- **Given task**
Every record here needs to be written out again exactly.

- **Supplied records**
__________________________________________________
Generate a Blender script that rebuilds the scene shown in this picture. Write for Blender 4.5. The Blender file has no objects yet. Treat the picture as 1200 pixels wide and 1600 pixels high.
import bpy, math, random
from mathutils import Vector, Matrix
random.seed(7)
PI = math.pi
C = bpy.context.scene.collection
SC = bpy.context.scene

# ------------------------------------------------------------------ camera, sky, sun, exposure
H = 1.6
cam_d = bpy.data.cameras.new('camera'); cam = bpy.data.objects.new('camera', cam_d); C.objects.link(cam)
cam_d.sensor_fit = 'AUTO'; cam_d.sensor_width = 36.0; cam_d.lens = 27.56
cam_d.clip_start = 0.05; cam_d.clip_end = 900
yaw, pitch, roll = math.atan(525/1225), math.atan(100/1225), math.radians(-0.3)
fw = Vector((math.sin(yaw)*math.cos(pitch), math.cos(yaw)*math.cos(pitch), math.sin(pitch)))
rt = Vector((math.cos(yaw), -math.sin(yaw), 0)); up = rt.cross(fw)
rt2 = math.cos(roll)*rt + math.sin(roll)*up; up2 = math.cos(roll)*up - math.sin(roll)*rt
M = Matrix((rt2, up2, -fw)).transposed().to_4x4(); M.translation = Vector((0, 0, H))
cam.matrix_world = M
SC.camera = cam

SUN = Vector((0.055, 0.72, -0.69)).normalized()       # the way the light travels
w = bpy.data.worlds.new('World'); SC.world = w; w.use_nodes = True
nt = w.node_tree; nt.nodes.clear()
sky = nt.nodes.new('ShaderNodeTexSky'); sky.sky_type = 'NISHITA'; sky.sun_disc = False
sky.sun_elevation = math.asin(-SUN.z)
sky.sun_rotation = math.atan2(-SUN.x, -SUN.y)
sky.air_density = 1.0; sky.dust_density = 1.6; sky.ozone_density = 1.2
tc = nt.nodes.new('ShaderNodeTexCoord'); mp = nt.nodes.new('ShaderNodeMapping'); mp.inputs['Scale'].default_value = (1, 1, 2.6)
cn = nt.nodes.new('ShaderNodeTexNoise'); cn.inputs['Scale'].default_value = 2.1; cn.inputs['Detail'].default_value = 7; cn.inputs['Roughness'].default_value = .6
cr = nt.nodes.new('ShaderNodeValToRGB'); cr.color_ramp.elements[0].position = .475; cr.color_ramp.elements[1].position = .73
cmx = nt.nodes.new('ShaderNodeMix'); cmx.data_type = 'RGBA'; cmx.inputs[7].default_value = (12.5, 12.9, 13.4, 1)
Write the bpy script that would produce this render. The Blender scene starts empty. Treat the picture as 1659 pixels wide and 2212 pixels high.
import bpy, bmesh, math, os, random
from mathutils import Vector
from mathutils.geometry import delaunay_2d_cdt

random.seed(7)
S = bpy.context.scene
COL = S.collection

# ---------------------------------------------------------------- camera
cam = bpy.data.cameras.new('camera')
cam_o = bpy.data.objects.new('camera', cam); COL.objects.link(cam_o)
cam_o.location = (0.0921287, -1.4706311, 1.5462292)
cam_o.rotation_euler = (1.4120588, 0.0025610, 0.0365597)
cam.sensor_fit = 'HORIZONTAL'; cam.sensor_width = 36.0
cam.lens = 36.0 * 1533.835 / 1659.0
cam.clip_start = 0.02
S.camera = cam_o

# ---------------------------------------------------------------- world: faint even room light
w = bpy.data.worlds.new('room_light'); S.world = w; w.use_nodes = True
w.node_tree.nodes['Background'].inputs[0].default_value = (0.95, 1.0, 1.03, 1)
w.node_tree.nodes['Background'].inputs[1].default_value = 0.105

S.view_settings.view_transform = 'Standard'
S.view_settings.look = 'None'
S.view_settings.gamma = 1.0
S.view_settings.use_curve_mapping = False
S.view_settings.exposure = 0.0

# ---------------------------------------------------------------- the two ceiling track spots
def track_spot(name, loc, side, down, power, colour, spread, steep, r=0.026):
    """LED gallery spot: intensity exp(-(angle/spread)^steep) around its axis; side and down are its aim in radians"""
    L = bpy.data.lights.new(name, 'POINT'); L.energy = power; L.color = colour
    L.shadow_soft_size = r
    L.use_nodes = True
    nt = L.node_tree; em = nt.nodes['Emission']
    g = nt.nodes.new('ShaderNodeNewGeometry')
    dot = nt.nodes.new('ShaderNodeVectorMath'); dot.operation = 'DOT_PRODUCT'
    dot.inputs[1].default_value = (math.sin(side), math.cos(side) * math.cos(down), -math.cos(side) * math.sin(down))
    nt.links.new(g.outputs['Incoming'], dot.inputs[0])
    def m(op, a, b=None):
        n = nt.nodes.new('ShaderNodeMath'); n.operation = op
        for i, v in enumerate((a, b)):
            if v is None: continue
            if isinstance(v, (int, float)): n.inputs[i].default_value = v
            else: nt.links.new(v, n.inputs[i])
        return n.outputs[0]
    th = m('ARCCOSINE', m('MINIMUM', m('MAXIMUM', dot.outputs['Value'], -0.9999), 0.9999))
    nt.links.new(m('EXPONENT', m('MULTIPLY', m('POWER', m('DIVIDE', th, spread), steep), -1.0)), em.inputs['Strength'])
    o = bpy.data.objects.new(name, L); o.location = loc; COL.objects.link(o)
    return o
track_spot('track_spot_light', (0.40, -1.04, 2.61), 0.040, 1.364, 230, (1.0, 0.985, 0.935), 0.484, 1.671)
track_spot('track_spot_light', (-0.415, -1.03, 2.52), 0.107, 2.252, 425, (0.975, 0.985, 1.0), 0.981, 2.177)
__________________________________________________
- **Result of the exercise**
Generate a Blender script that rebuilds the scene shown in this picture. Write for Blender 4.5. The Blender file has no objects yet. Treat the picture as 1200 pixels wide and 1600 pixels high.
import bpy, math, random
from mathutils import Vector, Matrix
random.seed(7)
PI = math.pi
C = bpy.context.scene.collection
SC = bpy.context.scene

# ------------------------------------------------------------------ camera, sky, sun, exposure
H = 1.6
cam_d = bpy.data.cameras.new('camera'); cam = bpy.data.objects.new('camera', cam_d); C.objects.link(cam)
cam_d.sensor_fit = 'AUTO'; cam_d.sensor_width = 36.0; cam_d.lens = 27.56
cam_d.clip_start = 0.05; cam_d.clip_end = 900
yaw, pitch, roll = math.atan(525/1225), math.atan(100/1225), math.radians(-0.3)
fw = Vector((math.sin(yaw)*math.cos(pitch), math.cos(yaw)*math.cos(pitch), math.sin(pitch)))
rt = Vector((math.cos(yaw), -math.sin(yaw), 0)); up = rt.cross(fw)
rt2 = math.cos(roll)*rt + math.sin(roll)*up; up2 = math.cos(roll)*up - math.sin(roll)*rt
M = Matrix((rt2, up2, -fw)).transposed().to_4x4(); M.translation = Vector((0, 0, H))
cam.matrix_world = M
SC.camera = cam

SUN = Vector((0.055, 0.72, -0.69)).normalized()       # the way the light travels
w = bpy.data.worlds.new('World'); SC.world = w; w.use_nodes = True
nt = w.node_tree; nt.nodes.clear()
sky = nt.nodes.new('ShaderNodeTexSky'); sky.sky_type = 'NISHITA'; sky.sun_disc = False
sky.sun_elevation = math.asin(-SUN.z)
sky.sun_rotation = math.atan2(-SUN.x, -SUN.y)
sky.air_density = 1.0; sky.dust_density = 1.6; sky.ozone_density = 1.2
tc = nt.nodes.new('ShaderNodeTexCoord'); mp = nt.nodes.new('ShaderNodeMapping'); mp.inputs['Scale'].default_value = (1, 1, 2.6)
cn = nt.nodes.new('ShaderNodeTexNoise'); cn.inputs['Scale'].default_value = 2.1; cn.inputs['Detail'].default_value = 7; cn.inputs['Roughness'].default_value = .6
cr = nt.nodes.new('ShaderNodeValToRGB'); cr.color_ramp.elements[0].position = .475; cr.color_ramp.elements[1].position = .73
cmx = nt.nodes.new('ShaderNodeMix'); cmx.data_type = 'RGBA'; cmx.inputs[7].default_value = (12.5, 12.9, 13.4, 1)
Write the bpy script that would produce this render. The Blender scene starts empty. Treat the picture as 1659 pixels wide and 2212 pixels high.
import bpy, bmesh, math, os, random
from mathutils import Vector
from mathutils.geometry import delaunay_2d_cdt

random.seed(7)
S = bpy.context.scene
COL = S.collection

# ---------------------------------------------------------------- camera
cam = bpy.data.cameras.new('camera')
cam_o = bpy.data.objects.new('camera', cam); COL.objects.link(cam_o)
cam_o.location = (0.0921287, -1.4706311, 1.5462292)
cam_o.rotation_euler = (1.4120588, 0.0025610, 0.0365597)
cam.sensor_fit = 'HORIZONTAL'; cam.sensor_width = 36.0
cam.lens = 36.0 * 1533.835 / 1659.0
cam.clip_start = 0.02
S.camera = cam_o

# ---------------------------------------------------------------- world: faint even room light
w = bpy.data.worlds.new('room_light'); S.world = w; w.use_nodes = True
w.node_tree.nodes['Background'].inputs[0].default_value = (0.95, 1.0, 1.03, 1)
w.node_tree.nodes['Background'].inputs[1].default_value = 0.105

S.view_settings.view_transform = 'Standard'
S.view_settings.look = 'None'
S.view_settings.gamma = 1.0
S.view_settings.use_curve_mapping = False
S.view_settings.exposure = 0.0

# ---------------------------------------------------------------- the two ceiling track spots
def track_spot(name, loc, side, down, power, colour, spread, steep, r=0.026):
    """LED gallery spot: intensity exp(-(angle/spread)^steep) around its axis; side and down are its aim in radians"""
    L = bpy.data.lights.new(name, 'POINT'); L.energy = power; L.color = colour
    L.shadow_soft_size = r
    L.use_nodes = True
    nt = L.node_tree; em = nt.nodes['Emission']
    g = nt.nodes.new('ShaderNodeNewGeometry')
    dot = nt.nodes.new('ShaderNodeVectorMath'); dot.operation = 'DOT_PRODUCT'
    dot.inputs[1].default_value = (math.sin(side), math.cos(side) * math.cos(down), -math.cos(side) * math.sin(down))
    nt.links.new(g.outputs['Incoming'], dot.inputs[0])
    def m(op, a, b=None):
        n = nt.nodes.new('ShaderNodeMath'); n.operation = op
        for i, v in enumerate((a, b)):
            if v is None: continue
            if isinstance(v, (int, float)): n.inputs[i].default_value = v
            else: nt.links.new(v, n.inputs[i])
        return n.outputs[0]
    th = m('ARCCOSINE', m('MINIMUM', m('MAXIMUM', dot.outputs['Value'], -0.9999), 0.9999))
    nt.links.new(m('EXPONENT', m('MULTIPLY', m('POWER', m('DIVIDE', th, spread), steep), -1.0)), em.inputs['Strength'])
    o = bpy.data.objects.new(name, L); o.location = loc; COL.objects.link(o)
    return o
track_spot('track_spot_light', (0.40, -1.04, 2.61), 0.040, 1.364, 230, (1.0, 0.985, 0.935), 0.484, 1.671)
track_spot('track_spot_light', (-0.415, -1.03, 2.52), 0.107, 2.252, 425, (0.975, 0.985, 1.0), 0.981, 2.177)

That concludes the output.